INFORMATION SUPPLIED |
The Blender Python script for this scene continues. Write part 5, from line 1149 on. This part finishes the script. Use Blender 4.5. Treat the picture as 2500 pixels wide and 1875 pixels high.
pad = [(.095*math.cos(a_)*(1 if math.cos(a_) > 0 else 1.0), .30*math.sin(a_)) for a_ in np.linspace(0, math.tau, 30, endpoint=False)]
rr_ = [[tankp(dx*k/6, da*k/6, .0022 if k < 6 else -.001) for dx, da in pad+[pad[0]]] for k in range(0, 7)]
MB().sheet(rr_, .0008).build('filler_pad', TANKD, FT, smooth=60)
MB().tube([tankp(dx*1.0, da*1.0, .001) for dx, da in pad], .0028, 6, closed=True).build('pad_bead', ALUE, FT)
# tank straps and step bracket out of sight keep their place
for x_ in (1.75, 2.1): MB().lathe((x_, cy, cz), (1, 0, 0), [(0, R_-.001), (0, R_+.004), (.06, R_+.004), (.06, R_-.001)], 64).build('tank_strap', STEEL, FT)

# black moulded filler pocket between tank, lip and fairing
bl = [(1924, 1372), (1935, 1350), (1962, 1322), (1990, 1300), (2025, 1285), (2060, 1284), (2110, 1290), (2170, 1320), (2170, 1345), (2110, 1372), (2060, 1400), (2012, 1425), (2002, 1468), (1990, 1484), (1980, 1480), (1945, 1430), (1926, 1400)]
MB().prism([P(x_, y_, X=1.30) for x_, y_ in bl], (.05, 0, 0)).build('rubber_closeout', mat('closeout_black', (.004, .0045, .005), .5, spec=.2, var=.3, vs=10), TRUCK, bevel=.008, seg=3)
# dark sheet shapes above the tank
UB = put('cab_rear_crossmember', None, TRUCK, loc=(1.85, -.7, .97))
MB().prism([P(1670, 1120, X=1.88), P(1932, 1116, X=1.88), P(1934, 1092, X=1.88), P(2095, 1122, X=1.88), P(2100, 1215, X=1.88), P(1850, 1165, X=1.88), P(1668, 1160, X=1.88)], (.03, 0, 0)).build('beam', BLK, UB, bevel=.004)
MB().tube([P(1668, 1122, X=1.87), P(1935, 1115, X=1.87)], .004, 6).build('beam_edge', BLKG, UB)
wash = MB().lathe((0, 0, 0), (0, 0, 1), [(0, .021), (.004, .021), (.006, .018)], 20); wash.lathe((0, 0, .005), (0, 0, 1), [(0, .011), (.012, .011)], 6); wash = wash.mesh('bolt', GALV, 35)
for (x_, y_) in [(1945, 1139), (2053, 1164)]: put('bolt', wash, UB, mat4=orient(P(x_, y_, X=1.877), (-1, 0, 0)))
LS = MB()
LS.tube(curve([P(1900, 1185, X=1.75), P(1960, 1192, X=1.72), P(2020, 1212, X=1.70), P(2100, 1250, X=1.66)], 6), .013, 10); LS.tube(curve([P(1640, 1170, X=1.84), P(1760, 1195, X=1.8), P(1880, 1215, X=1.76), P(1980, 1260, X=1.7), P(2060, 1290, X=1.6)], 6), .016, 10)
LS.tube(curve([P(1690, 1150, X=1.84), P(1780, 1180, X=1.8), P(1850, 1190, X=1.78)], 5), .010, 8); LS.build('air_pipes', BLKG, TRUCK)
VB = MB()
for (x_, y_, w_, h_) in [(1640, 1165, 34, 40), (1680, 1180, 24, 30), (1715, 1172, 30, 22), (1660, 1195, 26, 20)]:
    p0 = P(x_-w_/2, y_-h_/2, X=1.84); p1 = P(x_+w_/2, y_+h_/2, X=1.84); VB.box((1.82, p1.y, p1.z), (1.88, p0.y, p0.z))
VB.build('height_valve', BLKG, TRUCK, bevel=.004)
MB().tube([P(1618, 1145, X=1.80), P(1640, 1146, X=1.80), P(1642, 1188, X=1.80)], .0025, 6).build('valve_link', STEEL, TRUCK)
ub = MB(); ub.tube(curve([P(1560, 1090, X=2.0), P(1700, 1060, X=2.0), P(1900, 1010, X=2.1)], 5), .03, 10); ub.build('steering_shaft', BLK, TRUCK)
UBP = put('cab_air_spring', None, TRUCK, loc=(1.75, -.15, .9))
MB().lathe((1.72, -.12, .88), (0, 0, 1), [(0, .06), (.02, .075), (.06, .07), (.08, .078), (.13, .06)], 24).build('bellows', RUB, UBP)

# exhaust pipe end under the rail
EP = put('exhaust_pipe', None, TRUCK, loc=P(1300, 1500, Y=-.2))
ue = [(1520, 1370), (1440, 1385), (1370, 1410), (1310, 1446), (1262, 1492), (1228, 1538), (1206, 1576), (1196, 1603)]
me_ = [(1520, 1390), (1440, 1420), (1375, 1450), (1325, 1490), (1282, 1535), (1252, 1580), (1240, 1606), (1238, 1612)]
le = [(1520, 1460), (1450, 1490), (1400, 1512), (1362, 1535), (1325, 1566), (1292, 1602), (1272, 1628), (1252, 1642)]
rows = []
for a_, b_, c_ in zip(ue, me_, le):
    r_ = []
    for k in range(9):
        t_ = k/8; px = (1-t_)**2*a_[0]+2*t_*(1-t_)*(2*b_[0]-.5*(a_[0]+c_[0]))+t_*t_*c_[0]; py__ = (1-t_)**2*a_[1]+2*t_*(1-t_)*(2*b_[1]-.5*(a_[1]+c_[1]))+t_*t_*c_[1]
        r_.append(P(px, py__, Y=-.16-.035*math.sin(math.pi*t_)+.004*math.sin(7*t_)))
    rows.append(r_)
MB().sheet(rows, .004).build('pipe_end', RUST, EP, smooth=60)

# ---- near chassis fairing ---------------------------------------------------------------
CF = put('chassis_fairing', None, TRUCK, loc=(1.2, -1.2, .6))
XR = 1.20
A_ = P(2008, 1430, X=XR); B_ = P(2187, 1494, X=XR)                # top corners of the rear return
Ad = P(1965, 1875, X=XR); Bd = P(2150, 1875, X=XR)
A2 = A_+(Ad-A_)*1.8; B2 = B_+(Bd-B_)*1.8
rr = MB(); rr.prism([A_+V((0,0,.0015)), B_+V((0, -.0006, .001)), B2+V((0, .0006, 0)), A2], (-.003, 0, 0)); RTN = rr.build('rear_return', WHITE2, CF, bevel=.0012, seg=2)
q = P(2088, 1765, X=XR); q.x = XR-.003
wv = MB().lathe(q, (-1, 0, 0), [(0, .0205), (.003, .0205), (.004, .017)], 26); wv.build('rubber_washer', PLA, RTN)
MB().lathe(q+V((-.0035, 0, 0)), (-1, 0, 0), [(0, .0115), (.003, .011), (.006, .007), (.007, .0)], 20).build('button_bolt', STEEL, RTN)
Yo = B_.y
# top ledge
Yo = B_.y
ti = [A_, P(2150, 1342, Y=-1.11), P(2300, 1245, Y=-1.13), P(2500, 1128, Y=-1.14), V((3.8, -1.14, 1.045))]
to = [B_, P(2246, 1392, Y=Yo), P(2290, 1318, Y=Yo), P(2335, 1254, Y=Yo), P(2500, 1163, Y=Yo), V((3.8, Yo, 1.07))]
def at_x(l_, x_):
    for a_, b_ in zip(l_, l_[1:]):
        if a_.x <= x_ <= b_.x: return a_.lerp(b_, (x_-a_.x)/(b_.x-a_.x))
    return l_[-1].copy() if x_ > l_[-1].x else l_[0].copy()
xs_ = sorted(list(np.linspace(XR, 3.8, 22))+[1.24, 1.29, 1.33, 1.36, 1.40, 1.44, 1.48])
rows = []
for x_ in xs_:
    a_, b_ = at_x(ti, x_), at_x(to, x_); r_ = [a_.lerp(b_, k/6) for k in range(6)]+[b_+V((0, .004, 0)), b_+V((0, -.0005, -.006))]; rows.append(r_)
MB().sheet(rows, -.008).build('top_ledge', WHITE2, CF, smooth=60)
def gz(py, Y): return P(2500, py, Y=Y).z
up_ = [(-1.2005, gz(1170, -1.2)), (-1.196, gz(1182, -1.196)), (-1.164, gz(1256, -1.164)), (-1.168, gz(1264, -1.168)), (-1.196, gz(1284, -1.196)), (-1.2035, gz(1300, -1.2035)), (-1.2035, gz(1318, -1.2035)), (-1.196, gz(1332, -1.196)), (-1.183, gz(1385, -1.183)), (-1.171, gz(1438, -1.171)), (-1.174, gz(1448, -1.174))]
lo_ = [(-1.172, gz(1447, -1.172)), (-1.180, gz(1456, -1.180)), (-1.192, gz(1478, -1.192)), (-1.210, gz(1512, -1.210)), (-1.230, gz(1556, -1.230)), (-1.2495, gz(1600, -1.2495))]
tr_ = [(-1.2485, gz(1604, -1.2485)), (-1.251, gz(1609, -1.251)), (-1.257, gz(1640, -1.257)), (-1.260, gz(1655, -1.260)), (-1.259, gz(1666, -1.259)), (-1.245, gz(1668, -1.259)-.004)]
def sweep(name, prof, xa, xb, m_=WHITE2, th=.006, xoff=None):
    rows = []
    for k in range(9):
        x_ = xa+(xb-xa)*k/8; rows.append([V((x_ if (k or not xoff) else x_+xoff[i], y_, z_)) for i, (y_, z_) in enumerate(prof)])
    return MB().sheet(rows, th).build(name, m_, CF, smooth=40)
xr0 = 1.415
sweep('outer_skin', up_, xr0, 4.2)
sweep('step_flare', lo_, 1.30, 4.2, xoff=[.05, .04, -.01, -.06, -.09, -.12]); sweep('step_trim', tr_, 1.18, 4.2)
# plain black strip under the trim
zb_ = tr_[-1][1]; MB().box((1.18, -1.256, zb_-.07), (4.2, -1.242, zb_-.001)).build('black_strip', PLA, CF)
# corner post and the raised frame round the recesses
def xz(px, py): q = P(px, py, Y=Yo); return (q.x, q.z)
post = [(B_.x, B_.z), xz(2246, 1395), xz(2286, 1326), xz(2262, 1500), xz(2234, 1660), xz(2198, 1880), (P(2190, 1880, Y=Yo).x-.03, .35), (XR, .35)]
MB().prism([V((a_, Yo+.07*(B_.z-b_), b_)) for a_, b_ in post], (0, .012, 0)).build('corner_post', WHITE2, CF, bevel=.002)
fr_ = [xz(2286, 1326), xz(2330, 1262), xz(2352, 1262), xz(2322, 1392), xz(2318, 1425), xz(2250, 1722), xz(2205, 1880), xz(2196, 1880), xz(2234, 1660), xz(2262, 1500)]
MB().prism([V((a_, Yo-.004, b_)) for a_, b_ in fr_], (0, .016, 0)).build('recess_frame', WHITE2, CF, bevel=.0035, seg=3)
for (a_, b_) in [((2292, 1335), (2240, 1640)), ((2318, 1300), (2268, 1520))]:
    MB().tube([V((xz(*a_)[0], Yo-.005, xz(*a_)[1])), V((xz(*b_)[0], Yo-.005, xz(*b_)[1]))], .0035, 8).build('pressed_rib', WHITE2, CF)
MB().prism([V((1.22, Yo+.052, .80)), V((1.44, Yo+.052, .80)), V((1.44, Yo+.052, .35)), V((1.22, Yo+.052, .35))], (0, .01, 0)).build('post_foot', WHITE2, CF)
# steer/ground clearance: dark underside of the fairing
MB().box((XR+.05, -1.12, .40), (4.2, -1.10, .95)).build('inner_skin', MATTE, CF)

REQUIRED TASK | Exactly as they appear, please write out the lines from the opening of the listing above down to the line containing "64).build('tank_strap', STEEL, FT)", with both end lines included.

RESULT FOR THIS TASK |
The Blender Python script for this scene continues. Write part 5, from line 1149 on. This part finishes the script. Use Blender 4.5. Treat the picture as 2500 pixels wide and 1875 pixels high.
pad = [(.095*math.cos(a_)*(1 if math.cos(a_) > 0 else 1.0), .30*math.sin(a_)) for a_ in np.linspace(0, math.tau, 30, endpoint=False)]
rr_ = [[tankp(dx*k/6, da*k/6, .0022 if k < 6 else -.001) for dx, da in pad+[pad[0]]] for k in range(0, 7)]
MB().sheet(rr_, .0008).build('filler_pad', TANKD, FT, smooth=60)
MB().tube([tankp(dx*1.0, da*1.0, .001) for dx, da in pad], .0028, 6, closed=True).build('pad_bead', ALUE, FT)
# tank straps and step bracket out of sight keep their place
for x_ in (1.75, 2.1): MB().lathe((x_, cy, cz), (1, 0, 0), [(0, R_-.001), (0, R_+.004), (.06, R_+.004), (.06, R_-.001)], 64).build('tank_strap', STEEL, FT)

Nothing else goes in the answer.